Lo mismo ocurre con el zumbayllu.

Tankayllu, pinkuyllu (instrumento musical) y zumbayllu mantienen esa relación entre onomatopeyas que les otorga la categoría de 'bellos y misteriosos objetos'. Son cuerpos hechos de luz y música, cautivantes, que salen de la naturaleza y vuelven a ella.

Después de la luz, entiendo a la música como una forma de protección. Y tal vez por eso, pienso que las canciones que me han acompañado responden a la unión entre yllu e illa de la cultura quechua: como si fuera una niña, también me protegen contra el rencor, aunque avivan la melancolía.

***

En un fragmento de 'Noches azules', Joan Didion escribe que hubo un periodo en su vida durante el que creía que podía mantener a las personas con ella a través de sus 'tótems'. Pero el periodo termina cuando deja de desear recordatorios 'de lo que fue, lo que se rompió, lo que se perdió'.
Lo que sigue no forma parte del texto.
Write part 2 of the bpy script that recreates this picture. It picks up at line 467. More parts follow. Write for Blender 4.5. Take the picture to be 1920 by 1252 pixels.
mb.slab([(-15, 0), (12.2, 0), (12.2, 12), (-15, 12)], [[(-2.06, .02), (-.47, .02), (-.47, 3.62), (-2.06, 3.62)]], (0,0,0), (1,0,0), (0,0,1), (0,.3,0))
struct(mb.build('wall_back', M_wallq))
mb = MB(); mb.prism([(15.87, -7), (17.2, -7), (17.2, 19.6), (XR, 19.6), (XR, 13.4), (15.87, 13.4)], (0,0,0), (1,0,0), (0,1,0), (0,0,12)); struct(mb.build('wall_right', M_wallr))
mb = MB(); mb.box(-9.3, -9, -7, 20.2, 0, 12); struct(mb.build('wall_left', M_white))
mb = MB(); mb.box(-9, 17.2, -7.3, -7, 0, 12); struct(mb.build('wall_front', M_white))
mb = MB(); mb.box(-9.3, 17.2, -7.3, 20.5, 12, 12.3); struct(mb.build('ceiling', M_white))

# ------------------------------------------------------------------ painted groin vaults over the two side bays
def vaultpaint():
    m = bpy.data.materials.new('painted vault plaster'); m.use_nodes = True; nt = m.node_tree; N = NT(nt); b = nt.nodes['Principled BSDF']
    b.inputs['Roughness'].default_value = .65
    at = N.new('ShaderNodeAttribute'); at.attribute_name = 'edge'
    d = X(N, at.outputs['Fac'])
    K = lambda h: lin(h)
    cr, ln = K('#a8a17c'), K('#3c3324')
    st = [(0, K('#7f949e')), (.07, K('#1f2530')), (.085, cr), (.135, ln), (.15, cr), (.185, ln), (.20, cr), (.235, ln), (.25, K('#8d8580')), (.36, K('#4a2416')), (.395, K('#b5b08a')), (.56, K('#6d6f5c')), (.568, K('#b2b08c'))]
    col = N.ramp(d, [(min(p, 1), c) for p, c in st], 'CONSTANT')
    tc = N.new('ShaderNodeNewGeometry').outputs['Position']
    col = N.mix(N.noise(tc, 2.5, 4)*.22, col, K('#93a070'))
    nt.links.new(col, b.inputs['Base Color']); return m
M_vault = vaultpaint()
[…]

Yo tampoco quiero recordatorios, Didion. Pero ¿las memorias de lo que ha provocado la música en mi vida? Frente a eso soy más como muerte de Saramago: conmovida en el palco de un teatro. Y como Ernesto de Arguedas, atraída por la magia en luz y sonido del zumbayllu.

***

Él no lo sabe, pero hace poco escuché a mi papá cantar la canción de mi abuela, y me costó mucho no llorar, como la primera vez que la escuché en voz del violinista.

Me cuesta no llorar ahora.

Desearía haber grabado a mis abuelos durante el intercambio de una canción.

Al violinista y sus canciones infinitas.

A Diego en Lavapiés.

Pero tengo una foto. Un par de grabaciones posteriores.

Y sólo puedo esperar que sus voces nunca se vayan. Que permanezcan como mis propias memorias hechas de luz y música. Que el recuerdo no se desgaste.